Warrington College of Business mourns the loss of Entrepreneurship and Innovation Center founding director Arnold Heggestad
GAINESVILLE, Fla. – It is with the greatest sadness we share the loss of University of Florida Entrepreneurship and Innovation Center Founding Director and Professor Emeritus Arnold “Arnie” Heggestad. He was 77 years old.
“We were all brought together as part of Arnie’s vision to create an entrepreneurship center that would challenge students to launch companies and change the world,” said Jamie Kraft, director of the Entrepreneurship and Innovation Center. “The Center has grown to do just that since its inception, and we all have been lucky enough to be contributors to that dream.”
In addition to his direction in founding the Entrepreneurship and Innovation Center at the Warrington College of Business in 2000, Heggestad taught economics, finance, banking, and served as chair of the now-Eugene F. Brigham Department of Finance, Insurance and Real Estate and associate dean of the Warrington College of Business. In the 1990s, prior to launching the Entrepreneurship Center, Heggestad oversaw technology commercialization at UF.
In addition to his time at UF, Heggestad served as the chairman of the state Commission on Government Accountability and was a founder of the Enterprise Florida public-private economic development organization and its private equity fund.
Growing up just outside of Washington, D.C. in College Park, Maryland, Heggestad received his BA in economics from the University of Maryland and Ph.D. in economics from Michigan State University.

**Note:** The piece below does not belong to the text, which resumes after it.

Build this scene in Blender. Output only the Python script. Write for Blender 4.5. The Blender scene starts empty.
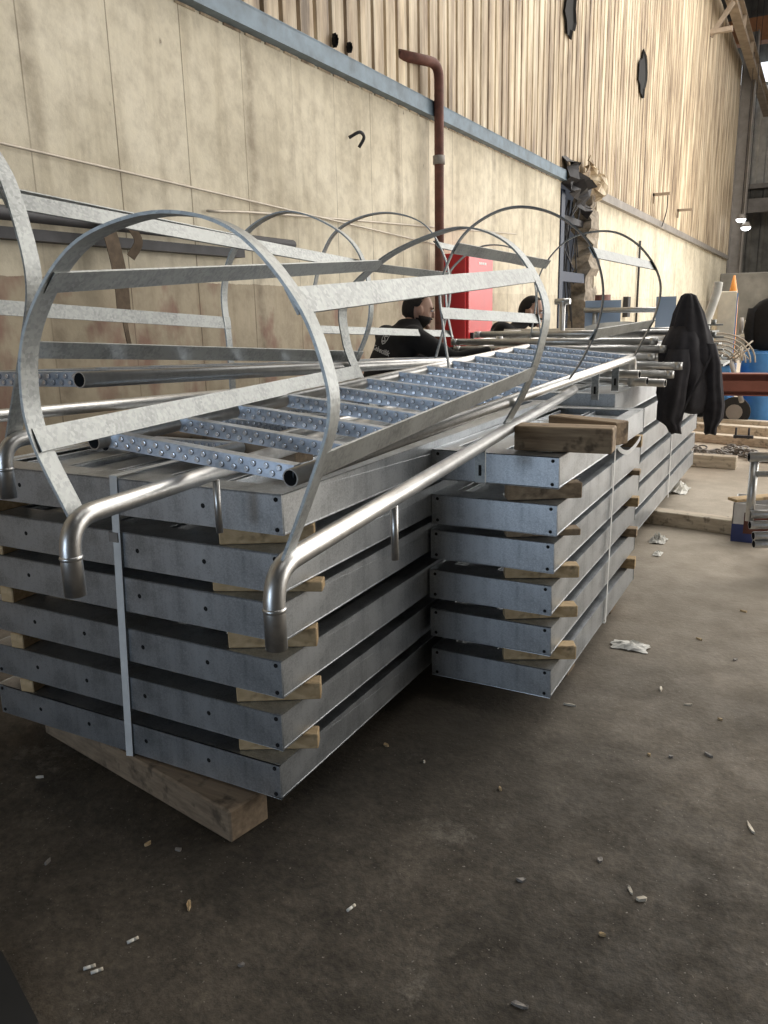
import bpy, bmesh, math, random
from mathutils import Vector, Matrix, noise
random.seed(7)
PI = math.pi
sc = bpy.context.scene
COL = sc.collection
V = Vector

# ------------------------------------------------------------------ camera
cd = bpy.data.cameras.new('camera'); cam = bpy.data.objects.new('camera', cd); COL.objects.link(cam)
RX = V((0.88196, 0.47082, -0.02184)); DN = V((0.09394, -0.221, -0.97074)); FW = V((-0.46187, 0.8541, -0.23914))
M3 = Matrix((RX, -DN, -FW)).transposed()
cam.matrix_world = Matrix.Translation((0, 0, 1.5)) @ M3.to_4x4()
cd.sensor_fit = 'HORIZONTAL'; cd.sensor_width = 36.0; cd.lens = 37.5; cd.clip_start = 0.05; cd.clip_end = 300
sc.camera = cam
# ------------------------------------------------------------------ colour management
sc.view_settings.view_transform = 'Standard'; sc.view_settings.look = 'None'
sc.view_settings.gamma = 1.0; sc.view_settings.use_curve_mapping = False
sc.view_settings.exposure = 0.0
# ------------------------------------------------------------------ world and lights
w = bpy.data.worlds.new('world'); sc.world = w; w.use_nodes = True
bg = w.node_tree.nodes['Background']; bg.inputs[0].default_value = (0.80, 0.86, 1.0, 1); bg.inputs[1].default_value = 0.075

def area(name, loc, target, sx, sy, power, color, spread=180):
    l = bpy.data.lights.new(name, 'AREA'); l.shape = 'RECTANGLE'; l.size = sx; l.size_y = sy
    l.energy = power; l.color = color; l.spread = math.radians(spread)
    o = bpy.data.objects.new(name, l); COL.objects.link(o); o.location = loc
    o.rotation_euler = (V(target) - V(loc)).to_track_quat('-Z', 'Y').to_euler()
    return o
area('roof_skylight', (3.0, 20.0, 13.2), (0.5, 18.0, 0), 14, 26, 5600, (1.0, 0.95, 0.88))
area('side_door_daylight', (7.5, 9.0, 3.6), (-3.6, 8.0, 2.2), 9, 6, 560, (1.0, 0.96, 0.90))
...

After receiving his Ph.D., Heggestad returned to Washington, D.C. to work as an economist at the Federal Reserve. After three years with the Fed stationed on the fifth floor of the Watergate office building, one floor below the Democratic headquarters during the Watergate scandal, Heggestad came to Warrington in 1973 to try teaching for a year. In that year, he was hooked, and continued at Warrington for 36 years until his retirement in 2010.
In those 36 years, Heggestad had a profound impact on those around him. Dr. Kristin Joys met Heggestad in 2000 while she was a graduate student at UF, writing her dissertation on the nascent field of social entrepreneurship. Now the Director of Social Impact and Sustainability Initiatives at the Entrepreneurship and Innovation Center, Joys credits Heggestad with being her mentor, advisor, cheerleader and the person who made it possible for her to have her dream job creating opportunities for students to learn about social entrepreneurship at UF.
“Arnie was the catalyst who made it possible for our Social Impact and Sustainability Initiative to launch, followed by the Young Entrepreneurs for Leadership and Sustainability (YELS) Summer program the following year,” said Joys. “Twenty years later, not a day goes by that I don’t thank my lucky stars for Arnie’s impact on my life and that of countless other students. It’s been a delight to be a part of CEI since its founding – to see Arnie’s vision become a reality – and in some ways, exceed what he’d imagined possible.
“The Center is very much to credit with much of the entrepreneurial activity on campus and the greater-Gainesville community – and that all comes back to Arnie and his passion for entrepreneurship and wanting to empower students to change the world.”
Serial entrepreneur Cameron MacMillan (BSAc ’07, MSE ’09), who co-founded Raise the Village as a student in the Thomas S. Johnson Master of Science in Entrepreneurship program and went on to launch RotoGrinders, acquired by Better Collective in May 2019 for $35M said, “Professor Heggestad was an integral part of my studies, and I wouldn’t be where I’m at today without his vision and initiatives to help create UF’s Entrepreneurship program. He will be fondly remembered, and sorely missed.”
Like with Joys, MacMillan and many others, Heggestad strongly encouraged all students to follow their passions.
“The Entrepreneurship and Innovation Center is Arnie’s life-legacy, where his hearty laughter filled the office, and he could often be heard encouraging students and asking, ‘If you have a passion, what time is better than now?’” said Kraft.